### Supplied data
______

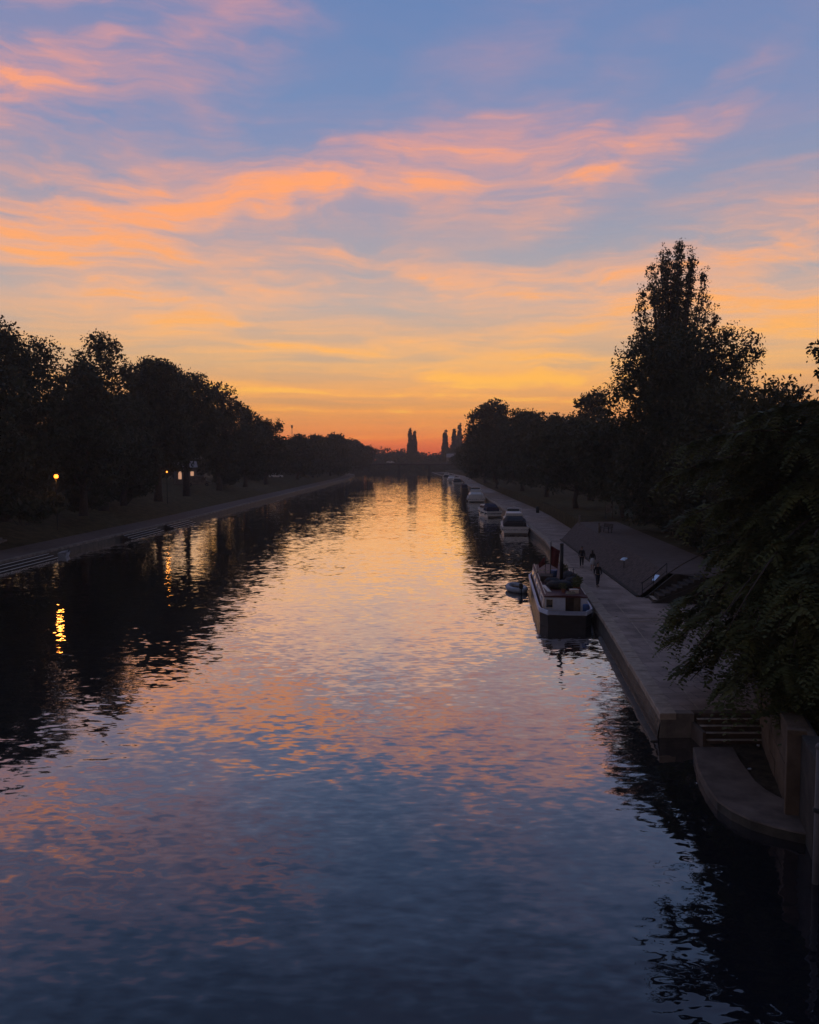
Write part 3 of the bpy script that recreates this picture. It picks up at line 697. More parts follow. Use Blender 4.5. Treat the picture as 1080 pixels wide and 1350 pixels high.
# lower row toward the bridge: three crowns shared between seven trees
src = [px_tree(392, 574, 262, 3.4, 13, 1.5, 'first low tree of the far left row after the tall trees', 31, n=8000, size=.42, group=GL),
       px_tree(412, 573, 292, 3.4, 14, 1.5, 'second low tree of the far left row', 32, n=8000, size=.45, group=GL),
       px_tree(436, 571, 322, 3.4, 15, 1.5, 'tallest middle tree of the far left row', 34, n=8000, size=.5, group=GL)]
for k, (px, D, s, lab) in enumerate(((424, 352, 1.05, 'low tree tucked behind the middle of the far left row'), (452, 380, 1.02, 'rounded tree past the middle of the far left row'), (466, 408, 1.05, 'last but one tree of the far left row near the bridge'), (478, 432, 1.0, 'last tree of the far left row beside the bridge end'))):
    o = copy_tree(src[k % 3]); o.location = (at(px, 600, D).x, D, 3.4); o.scale = (s, s, s * (1.02 if k < 2 else .94)); o.rotation_euler = (0, 0, k * 1.3); o['label'] = lab
# background belt behind them
def belt(name, pts, h, dep, n, size, seed, label):
    bl = []; rnd = random.Random(seed)
    for (x0, y0), (x1, y1) in zip(pts, pts[1:]):
        L = math.hypot(x1 - x0, y1 - y0); k = max(1, int(L / (h * .55)))
        for i in range(k):
            u = (i + .5) / k; hh = h * rnd.uniform(.7, 1.15); bl.append((x0 + (x1 - x0) * u, y0 + (y1 - y0) * u, hh * .5, h * .5, dep, hh * .5))
    me = quads_mesh(name, leaf_arrays(bl, n, size, seed, size * 1.3, .25), M['leaf'])
    o = bpy.data.objects.new(name, me); COL.objects.link(o); o['kind'] = 'stuff'
    o['label'] = label; o['category'] = 'woods'
    return o
o = belt('woods', [(-62, 70), (-60, 120), (-58, 148), (-68, 182), (-66, 222)], 14, 4, 24000, .55, 41, 'dark belt of woodland behind the left bank trees'); o.location.z = 3.9
o = belt('woods', [(-66, 218), (-52, 240), (-47, 330), (-40, 440)], 12, 4, 14000, .7, 42, 'dark belt of woodland behind the low left row'); o.location.z = 3.9
o = belt('woods', [(-220, 640), (-60, 600), (0, 590), (60, 590), (220, 620)], 15.5, 8, 36000, 1.0, 43, 'far dark wood closing the view beyond the bridge'); o.location.z = 2.0
o = belt('woods', [(-60, 505), (-20, 522), (24, 520), (60, 505)], 6.5, 4, 14000, .6, 45, 'dark scrub along the far bank under the bridge'); o.location.z = 1.2  # scrub added to darken the light band below the bridge deck
o = belt('woods', [(38, 45), (42, 80), (44, 130), (42, 200), (40, 330), (42, 520)], 13, 4, 20000, .6, 44, 'dark belt of woodland behind the right bank trees'); o.location.z = 2.5
mb = MB(); mb.loft([[(x, y0_, -1), (x, y0_ + 3, 2.0), (x, 890, 6)] for x, y0_ in ((-890, 520), (-45, 515), (0, 530), (20, 522), (890, 520))], 0, False, False); struct(mb.build('far_bank', M['soil']))

GR = 'trees along the right bank'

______

### Aim
Send back the data above word for word, with the pictures left out.

### Problem solution
Write part 3 of the bpy script that recreates this picture. It picks up at line 697. More parts follow. Use Blender 4.5. Treat the picture as 1080 pixels wide and 1350 pixels high.
# lower row toward the bridge: three crowns shared between seven trees
src = [px_tree(392, 574, 262, 3.4, 13, 1.5, 'first low tree of the far left row after the tall trees', 31, n=8000, size=.42, group=GL),
       px_tree(412, 573, 292, 3.4, 14, 1.5, 'second low tree of the far left row', 32, n=8000, size=.45, group=GL),
       px_tree(436, 571, 322, 3.4, 15, 1.5, 'tallest middle tree of the far left row', 34, n=8000, size=.5, group=GL)]
for k, (px, D, s, lab) in enumerate(((424, 352, 1.05, 'low tree tucked behind the middle of the far left row'), (452, 380, 1.02, 'rounded tree past the middle of the far left row'), (466, 408, 1.05, 'last but one tree of the far left row near the bridge'), (478, 432, 1.0, 'last tree of the far left row beside the bridge end'))):
    o = copy_tree(src[k % 3]); o.location = (at(px, 600, D).x, D, 3.4); o.scale = (s, s, s * (1.02 if k < 2 else .94)); o.rotation_euler = (0, 0, k * 1.3); o['label'] = lab
# background belt behind them
def belt(name, pts, h, dep, n, size, seed, label):
    bl = []; rnd = random.Random(seed)
    for (x0, y0), (x1, y1) in zip(pts, pts[1:]):
        L = math.hypot(x1 - x0, y1 - y0); k = max(1, int(L / (h * .55)))
        for i in range(k):
            u = (i + .5) / k; hh = h * rnd.uniform(.7, 1.15); bl.append((x0 + (x1 - x0) * u, y0 + (y1 - y0) * u, hh * .5, h * .5, dep, hh * .5))
    me = quads_mesh(name, leaf_arrays(bl, n, size, seed, size * 1.3, .25), M['leaf'])
    o = bpy.data.objects.new(name, me); COL.objects.link(o); o['kind'] = 'stuff'
    o['label'] = label; o['category'] = 'woods'
    return o
o = belt('woods', [(-62, 70), (-60, 120), (-58, 148), (-68, 182), (-66, 222)], 14, 4, 24000, .55, 41, 'dark belt of woodland behind the left bank trees'); o.location.z = 3.9
o = belt('woods', [(-66, 218), (-52, 240), (-47, 330), (-40, 440)], 12, 4, 14000, .7, 42, 'dark belt of woodland behind the low left row'); o.location.z = 3.9
o = belt('woods', [(-220, 640), (-60, 600), (0, 590), (60, 590), (220, 620)], 15.5, 8, 36000, 1.0, 43, 'far dark wood closing the view beyond the bridge'); o.location.z = 2.0
o = belt('woods', [(-60, 505), (-20, 522), (24, 520), (60, 505)], 6.5, 4, 14000, .6, 45, 'dark scrub along the far bank under the bridge'); o.location.z = 1.2  # scrub added to darken the light band below the bridge deck
o = belt('woods', [(38, 45), (42, 80), (44, 130), (42, 200), (40, 330), (42, 520)], 13, 4, 20000, .6, 44, 'dark belt of woodland behind the right bank trees'); o.location.z = 2.5
mb = MB(); mb.loft([[(x, y0_, -1), (x, y0_ + 3, 2.0), (x, 890, 6)] for x, y0_ in ((-890, 520), (-45, 515), (0, 530), (20, 522), (890, 520))], 0, False, False); struct(mb.build('far_bank', M['soil']))

GR = 'trees along the right bank'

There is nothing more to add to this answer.